───── COLLECTED DATA ─────
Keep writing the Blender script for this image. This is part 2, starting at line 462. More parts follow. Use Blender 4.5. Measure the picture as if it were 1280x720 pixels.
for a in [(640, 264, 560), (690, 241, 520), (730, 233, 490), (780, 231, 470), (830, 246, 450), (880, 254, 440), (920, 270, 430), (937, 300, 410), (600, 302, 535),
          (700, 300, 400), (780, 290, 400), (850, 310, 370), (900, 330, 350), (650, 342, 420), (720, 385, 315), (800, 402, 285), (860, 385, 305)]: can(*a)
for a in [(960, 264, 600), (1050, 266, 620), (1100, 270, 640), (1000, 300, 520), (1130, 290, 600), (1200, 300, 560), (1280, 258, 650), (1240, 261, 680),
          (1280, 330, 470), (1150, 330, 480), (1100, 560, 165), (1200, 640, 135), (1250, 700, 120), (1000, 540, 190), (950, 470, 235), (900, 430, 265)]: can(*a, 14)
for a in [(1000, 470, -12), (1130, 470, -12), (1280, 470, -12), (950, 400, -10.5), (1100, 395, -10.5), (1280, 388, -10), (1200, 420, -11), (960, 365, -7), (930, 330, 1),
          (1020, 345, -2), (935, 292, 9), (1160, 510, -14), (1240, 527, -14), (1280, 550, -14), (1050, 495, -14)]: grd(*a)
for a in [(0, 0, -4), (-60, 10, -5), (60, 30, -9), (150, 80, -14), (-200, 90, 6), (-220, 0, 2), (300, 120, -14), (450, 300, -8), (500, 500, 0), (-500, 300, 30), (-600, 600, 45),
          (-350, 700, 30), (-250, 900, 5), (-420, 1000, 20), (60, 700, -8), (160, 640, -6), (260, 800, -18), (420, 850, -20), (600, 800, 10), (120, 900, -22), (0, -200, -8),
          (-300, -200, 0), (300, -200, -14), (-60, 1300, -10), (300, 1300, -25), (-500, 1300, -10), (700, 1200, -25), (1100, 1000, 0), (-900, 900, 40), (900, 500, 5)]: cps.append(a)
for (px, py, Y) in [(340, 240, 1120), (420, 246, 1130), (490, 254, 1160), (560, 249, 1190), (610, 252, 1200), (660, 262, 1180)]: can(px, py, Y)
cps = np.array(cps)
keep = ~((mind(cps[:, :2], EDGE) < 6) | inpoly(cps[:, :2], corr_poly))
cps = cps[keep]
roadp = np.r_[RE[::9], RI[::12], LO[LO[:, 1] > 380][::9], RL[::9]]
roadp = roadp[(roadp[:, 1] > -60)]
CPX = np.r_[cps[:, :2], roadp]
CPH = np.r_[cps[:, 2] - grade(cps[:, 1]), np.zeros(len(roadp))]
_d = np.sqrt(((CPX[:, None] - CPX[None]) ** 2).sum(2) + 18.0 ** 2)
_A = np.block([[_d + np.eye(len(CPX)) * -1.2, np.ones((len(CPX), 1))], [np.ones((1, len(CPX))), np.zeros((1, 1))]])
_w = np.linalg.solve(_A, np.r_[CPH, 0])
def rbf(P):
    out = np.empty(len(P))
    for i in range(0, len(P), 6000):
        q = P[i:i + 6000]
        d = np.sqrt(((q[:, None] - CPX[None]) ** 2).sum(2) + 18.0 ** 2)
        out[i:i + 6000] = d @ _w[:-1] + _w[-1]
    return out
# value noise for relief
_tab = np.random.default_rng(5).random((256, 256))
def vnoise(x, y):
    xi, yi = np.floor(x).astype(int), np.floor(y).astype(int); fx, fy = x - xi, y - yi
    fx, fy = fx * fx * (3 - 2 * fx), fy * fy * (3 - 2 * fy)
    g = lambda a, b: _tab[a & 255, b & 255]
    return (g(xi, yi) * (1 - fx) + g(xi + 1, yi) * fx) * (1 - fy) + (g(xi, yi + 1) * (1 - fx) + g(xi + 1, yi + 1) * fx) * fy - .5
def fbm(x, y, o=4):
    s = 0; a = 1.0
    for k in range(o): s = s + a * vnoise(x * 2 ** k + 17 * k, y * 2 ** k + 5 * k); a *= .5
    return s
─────
**OBJECTIVE:**
Reproduce the listing in full. Keep it exactly as written.

**EXERCISE ANSWER:**
Keep writing the Blender script for this image. This is part 2, starting at line 462. More parts follow. Use Blender 4.5. Measure the picture as if it were 1280x720 pixels.
for a in [(640, 264, 560), (690, 241, 520), (730, 233, 490), (780, 231, 470), (830, 246, 450), (880, 254, 440), (920, 270, 430), (937, 300, 410), (600, 302, 535),
          (700, 300, 400), (780, 290, 400), (850, 310, 370), (900, 330, 350), (650, 342, 420), (720, 385, 315), (800, 402, 285), (860, 385, 305)]: can(*a)
for a in [(960, 264, 600), (1050, 266, 620), (1100, 270, 640), (1000, 300, 520), (1130, 290, 600), (1200, 300, 560), (1280, 258, 650), (1240, 261, 680),
          (1280, 330, 470), (1150, 330, 480), (1100, 560, 165), (1200, 640, 135), (1250, 700, 120), (1000, 540, 190), (950, 470, 235), (900, 430, 265)]: can(*a, 14)
for a in [(1000, 470, -12), (1130, 470, -12), (1280, 470, -12), (950, 400, -10.5), (1100, 395, -10.5), (1280, 388, -10), (1200, 420, -11), (960, 365, -7), (930, 330, 1),
          (1020, 345, -2), (935, 292, 9), (1160, 510, -14), (1240, 527, -14), (1280, 550, -14), (1050, 495, -14)]: grd(*a)
for a in [(0, 0, -4), (-60, 10, -5), (60, 30, -9), (150, 80, -14), (-200, 90, 6), (-220, 0, 2), (300, 120, -14), (450, 300, -8), (500, 500, 0), (-500, 300, 30), (-600, 600, 45),
          (-350, 700, 30), (-250, 900, 5), (-420, 1000, 20), (60, 700, -8), (160, 640, -6), (260, 800, -18), (420, 850, -20), (600, 800, 10), (120, 900, -22), (0, -200, -8),
          (-300, -200, 0), (300, -200, -14), (-60, 1300, -10), (300, 1300, -25), (-500, 1300, -10), (700, 1200, -25), (1100, 1000, 0), (-900, 900, 40), (900, 500, 5)]: cps.append(a)
for (px, py, Y) in [(340, 240, 1120), (420, 246, 1130), (490, 254, 1160), (560, 249, 1190), (610, 252, 1200), (660, 262, 1180)]: can(px, py, Y)
cps = np.array(cps)
keep = ~((mind(cps[:, :2], EDGE) < 6) | inpoly(cps[:, :2], corr_poly))
cps = cps[keep]
roadp = np.r_[RE[::9], RI[::12], LO[LO[:, 1] > 380][::9], RL[::9]]
roadp = roadp[(roadp[:, 1] > -60)]
CPX = np.r_[cps[:, :2], roadp]
CPH = np.r_[cps[:, 2] - grade(cps[:, 1]), np.zeros(len(roadp))]
_d = np.sqrt(((CPX[:, None] - CPX[None]) ** 2).sum(2) + 18.0 ** 2)
_A = np.block([[_d + np.eye(len(CPX)) * -1.2, np.ones((len(CPX), 1))], [np.ones((1, len(CPX))), np.zeros((1, 1))]])
_w = np.linalg.solve(_A, np.r_[CPH, 0])
def rbf(P):
    out = np.empty(len(P))
    for i in range(0, len(P), 6000):
        q = P[i:i + 6000]
        d = np.sqrt(((q[:, None] - CPX[None]) ** 2).sum(2) + 18.0 ** 2)
        out[i:i + 6000] = d @ _w[:-1] + _w[-1]
    return out
# value noise for relief
_tab = np.random.default_rng(5).random((256, 256))
def vnoise(x, y):
    xi, yi = np.floor(x).astype(int), np.floor(y).astype(int); fx, fy = x - xi, y - yi
    fx, fy = fx * fx * (3 - 2 * fx), fy * fy * (3 - 2 * fy)
    g = lambda a, b: _tab[a & 255, b & 255]
    return (g(xi, yi) * (1 - fx) + g(xi + 1, yi) * fx) * (1 - fy) + (g(xi, yi + 1) * (1 - fx) + g(xi + 1, yi + 1) * fx) * fy - .5
def fbm(x, y, o=4):
    s = 0; a = 1.0
    for k in range(o): s = s + a * vnoise(x * 2 ** k + 17 * k, y * 2 ** k + 5 * k); a *= .5
    return s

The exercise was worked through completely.